Irish journalist Ruth Dudley Edwards. Photo: Twitter.

Fans of a popular European soccer team who waved Palestinian flags during a recent home match against an Israeli team are clueless about the history of the Middle East conflict, an Irish columnist wrote on Monday.

Ruth Dudley Edwards of the Belfast Telegraph opened her Monday column by saying she had received “vicious” online responses from “ignoramuses, anti-Zionists and anti-semites” after a previous column in which she criticized the behavior of Celtic fans during an Aug. 17 game in Glasgow against Hapoel Be’er Sheva.

Edwards then proceeded to offer a history lesson and passionate defense of Israel to Celtic fans.

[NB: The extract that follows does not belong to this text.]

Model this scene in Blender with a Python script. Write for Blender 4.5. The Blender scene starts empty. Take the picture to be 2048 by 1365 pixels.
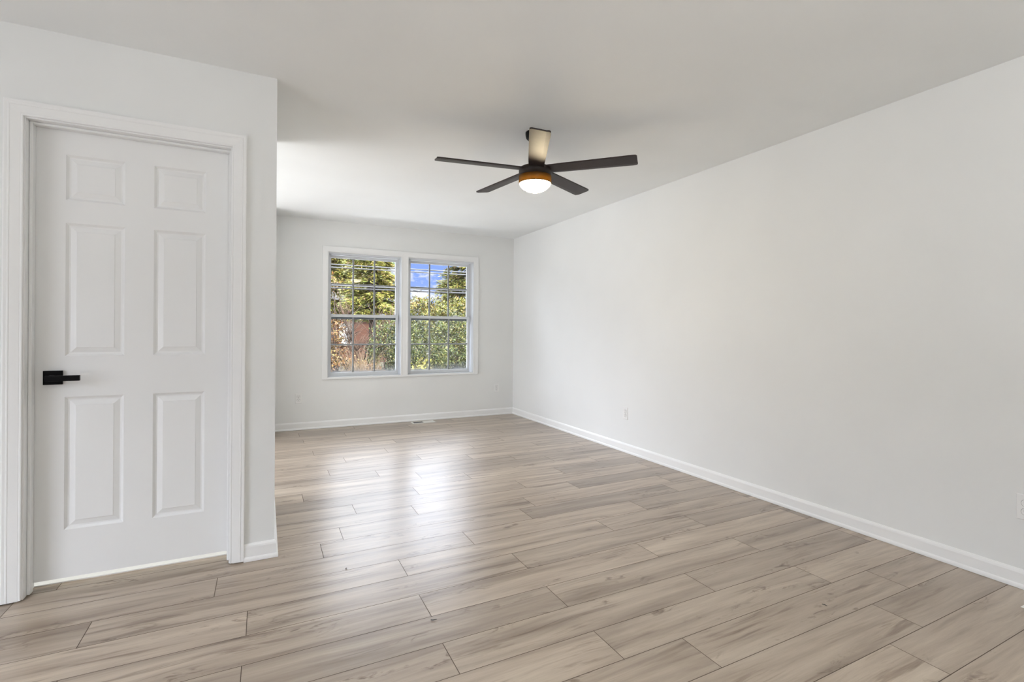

“I’m a critical friend of Israel…but I passionately believe in its right to exist,” she wrote. “In other words, I’m a Zionist.”

Edwards wrote:

Israel is a fine country which contributes mightily to the world, culturally, scientifically, technologically and in many other ways, while being in the Middle East a model of democracy and religious tolerance where women and gays can live like free people.

I’m desperately sorry for most Palestinians, but their miserable plight is mainly the fault of bigoted and callous leaders who at every turn have blocked a two-state solution with a Jewish state of Israel and an Arab state of Palestine living side by side in peace.

Furthermore, Edwards noted, “Twitter will scream that Jews have no right to settle in the Middle East, yet they’ve been there for over 3,000 years.”

She continued:

The land they presently occupy, as well as the West Bank, was mainly occupied by Jews until sequential persecution from the first century AD by Romans, Christians and — from the seventh century — Muslims, forced most of the survivors to flee.

As a people, they have never ceased to yearn for their ancient homeland which provided a refuge for many tens of thousands at the end of the 19th century and the beginning of the 20th century from Russian pogroms and the rising anti-semitism in Europe.

Edwards also castigated the United Nations Relief and Works Agency for Palestine Refugees in the Near East (UNRWA), writing that the group “was supposed to help them [Palestinian refugees] escape their refugee status, but like so many institutions which — consciously or unconsciously – make their own survival a priority, it preferred to grant that status forever to anyone descended from a Palestine refugee.” She went on to say that “[i]t suits most Arab countries to encourage generation after generation to think themselves helpless victims of Israel, leave them to rot in camps mainly supported by the West and feed them anti-Jewish hate.”

As reported in The Algemeiner, another Belfast Telegraph columnist recently wrote it was “time to stand by Ireland’s Jews” following the desecration of Jewish graves at a cemetery in the Northern Irish capital.

Henry McDonald said that some had pointed to the recent fining of Celtic over its fans’ display of Palestinian flags during the game against Hapoel Be’er Sheva as the catalyst for the vandalism. However, McDonald declared, “[W]hatever the motivation, or even the rights and wrongs of the Israel-Palestine question, it is undoubtedly the case that the desecration was motivated by anti-Jew hatred.”